**RAW DATA**
►

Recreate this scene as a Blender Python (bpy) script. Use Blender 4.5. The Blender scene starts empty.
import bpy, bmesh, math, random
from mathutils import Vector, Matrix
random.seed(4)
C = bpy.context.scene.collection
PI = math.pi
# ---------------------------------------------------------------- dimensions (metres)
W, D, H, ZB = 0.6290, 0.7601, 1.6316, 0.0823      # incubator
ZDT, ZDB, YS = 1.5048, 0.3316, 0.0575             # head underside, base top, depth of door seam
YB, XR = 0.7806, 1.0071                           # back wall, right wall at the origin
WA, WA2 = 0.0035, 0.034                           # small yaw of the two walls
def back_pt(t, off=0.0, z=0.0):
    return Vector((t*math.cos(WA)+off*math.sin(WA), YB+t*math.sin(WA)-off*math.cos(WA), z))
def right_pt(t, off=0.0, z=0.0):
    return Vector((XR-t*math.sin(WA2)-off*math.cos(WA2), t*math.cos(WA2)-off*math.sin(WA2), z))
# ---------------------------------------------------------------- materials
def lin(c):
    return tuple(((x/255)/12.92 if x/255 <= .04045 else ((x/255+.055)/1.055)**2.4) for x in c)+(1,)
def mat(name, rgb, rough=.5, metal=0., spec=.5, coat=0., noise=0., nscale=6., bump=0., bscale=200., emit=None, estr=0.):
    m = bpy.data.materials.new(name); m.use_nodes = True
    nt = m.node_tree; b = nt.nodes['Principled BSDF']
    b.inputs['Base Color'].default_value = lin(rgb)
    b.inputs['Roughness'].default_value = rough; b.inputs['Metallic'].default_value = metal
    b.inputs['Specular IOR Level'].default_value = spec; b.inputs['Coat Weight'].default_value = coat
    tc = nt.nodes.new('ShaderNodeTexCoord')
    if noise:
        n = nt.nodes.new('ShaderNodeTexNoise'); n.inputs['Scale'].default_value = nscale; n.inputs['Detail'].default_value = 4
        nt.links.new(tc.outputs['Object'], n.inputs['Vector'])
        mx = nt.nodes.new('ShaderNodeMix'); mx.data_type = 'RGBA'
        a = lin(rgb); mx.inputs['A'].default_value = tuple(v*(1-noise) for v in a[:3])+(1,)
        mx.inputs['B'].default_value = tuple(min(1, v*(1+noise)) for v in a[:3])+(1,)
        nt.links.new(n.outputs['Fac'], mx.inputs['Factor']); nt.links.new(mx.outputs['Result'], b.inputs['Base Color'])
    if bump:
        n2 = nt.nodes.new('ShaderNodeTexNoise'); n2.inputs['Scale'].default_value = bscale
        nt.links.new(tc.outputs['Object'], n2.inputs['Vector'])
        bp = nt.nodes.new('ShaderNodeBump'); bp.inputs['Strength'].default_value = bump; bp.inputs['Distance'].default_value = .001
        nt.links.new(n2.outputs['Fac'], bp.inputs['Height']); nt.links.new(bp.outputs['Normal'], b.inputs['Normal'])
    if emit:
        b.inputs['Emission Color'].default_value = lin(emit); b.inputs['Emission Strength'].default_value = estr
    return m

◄

**DIRECTION**
Give the complete listing a second time, exactly as it reads.

**EXPECTED ANSWER**
Recreate this scene as a Blender Python (bpy) script. Use Blender 4.5. The Blender scene starts empty.
import bpy, bmesh, math, random
from mathutils import Vector, Matrix
random.seed(4)
C = bpy.context.scene.collection
PI = math.pi
# ---------------------------------------------------------------- dimensions (metres)
W, D, H, ZB = 0.6290, 0.7601, 1.6316, 0.0823      # incubator
ZDT, ZDB, YS = 1.5048, 0.3316, 0.0575             # head underside, base top, depth of door seam
YB, XR = 0.7806, 1.0071                           # back wall, right wall at the origin
WA, WA2 = 0.0035, 0.034                           # small yaw of the two walls
def back_pt(t, off=0.0, z=0.0):
    return Vector((t*math.cos(WA)+off*math.sin(WA), YB+t*math.sin(WA)-off*math.cos(WA), z))
def right_pt(t, off=0.0, z=0.0):
    return Vector((XR-t*math.sin(WA2)-off*math.cos(WA2), t*math.cos(WA2)-off*math.sin(WA2), z))
# ---------------------------------------------------------------- materials
def lin(c):
    return tuple(((x/255)/12.92 if x/255 <= .04045 else ((x/255+.055)/1.055)**2.4) for x in c)+(1,)
def mat(name, rgb, rough=.5, metal=0., spec=.5, coat=0., noise=0., nscale=6., bump=0., bscale=200., emit=None, estr=0.):
    m = bpy.data.materials.new(name); m.use_nodes = True
    nt = m.node_tree; b = nt.nodes['Principled BSDF']
    b.inputs['Base Color'].default_value = lin(rgb)
    b.inputs['Roughness'].default_value = rough; b.inputs['Metallic'].default_value = metal
    b.inputs['Specular IOR Level'].default_value = spec; b.inputs['Coat Weight'].default_value = coat
    tc = nt.nodes.new('ShaderNodeTexCoord')
    if noise:
        n = nt.nodes.new('ShaderNodeTexNoise'); n.inputs['Scale'].default_value = nscale; n.inputs['Detail'].default_value = 4
        nt.links.new(tc.outputs['Object'], n.inputs['Vector'])
        mx = nt.nodes.new('ShaderNodeMix'); mx.data_type = 'RGBA'
        a = lin(rgb); mx.inputs['A'].default_value = tuple(v*(1-noise) for v in a[:3])+(1,)
        mx.inputs['B'].default_value = tuple(min(1, v*(1+noise)) for v in a[:3])+(1,)
        nt.links.new(n.outputs['Fac'], mx.inputs['Factor']); nt.links.new(mx.outputs['Result'], b.inputs['Base Color'])
    if bump:
        n2 = nt.nodes.new('ShaderNodeTexNoise'); n2.inputs['Scale'].default_value = bscale
        nt.links.new(tc.outputs['Object'], n2.inputs['Vector'])
        bp = nt.nodes.new('ShaderNodeBump'); bp.inputs['Strength'].default_value = bump; bp.inputs['Distance'].default_value = .001
        nt.links.new(n2.outputs['Fac'], bp.inputs['Height']); nt.links.new(bp.outputs['Normal'], b.inputs['Normal'])
    if emit:
        b.inputs['Emission Color'].default_value = lin(emit); b.inputs['Emission Strength'].default_value = estr
    return m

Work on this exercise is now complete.